Autre mis en cause, le colonel Rubén Castro a reconnu l’existence d’une « bande criminelle » parmi ses hommes « créée dans le seul but d’augmenter » les pertes. Il a demandé pardon pour avoir exigé l’assassinat de « bonnes personnes ».

Les accusés ont tour à tour précisé les circonstances dans lesquelles ils ont assassiné ces hommes, pour la plupart âgés de 25 à 35 ans, des paysans séquestrés ou des jeunes trompés par des promesses de travail.

Ils étaient ensuite exécutés dans une ferme voisine de la caserne d’Ocaña ou alentour. Une pratique motivée par une « politique institutionnelle de l’armée consistant à comptabiliser les corps » pour gonfler ses résultats dans la lutte contre les guérillas, a fustigé la juge Diaz qui préside l’audience.

Breloques et promotions

 

En échange, les soldats recevaient primes, permissions, promotions et médailles, a expliqué la magistrate.

« Je vous demande de réhabiliter le nom de nos proches […]. Ils étaient des paysans qui travaillaient honnêtement, non des criminels ou des guérilleros », s’est émue Eduvina Becerra, compagne d’un des agriculteurs assassinés.

« L’armée nous trompait, ils ont tué nos frères, nos fils », a dénoncé Sandra Barbosa, sœur d’une autre victime.

Selon la JEP, quelque 6400 civils ont été exécutés entre 2002 et 2008 dans le pays en échange d’avantages matériels pour les militaires. À ce jour, une vingtaine d’entre eux ont reconnu leur responsabilité dans ces crimes.

Le haut commandement militaire et l’ex-président de droite Alvaro Uribe (2002-2008), alors à la tête du pays, ont toujours démenti une action systématique, parlant de « cas isolés ».

La JEP juge les pires crimes du conflit qui a duré plus d’un demi-siècle et fait neuf millions de morts, disparus, kidnappés, mutilés et déplacés.

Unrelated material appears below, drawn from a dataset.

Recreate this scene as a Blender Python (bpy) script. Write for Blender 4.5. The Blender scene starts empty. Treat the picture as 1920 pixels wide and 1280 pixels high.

Selon l’accord de 2016, ceux qui avouent leurs crimes et allouent des réparations à leurs victimes bénéficieront de peines alternatives à la prison.

En janvier, huit anciens chefs des FARC, qui ont reconnu leur responsabilité, ont été inculpés pour l’enlèvement de 21 396 personnes.

Les premières sentences sont attendues courant 2022.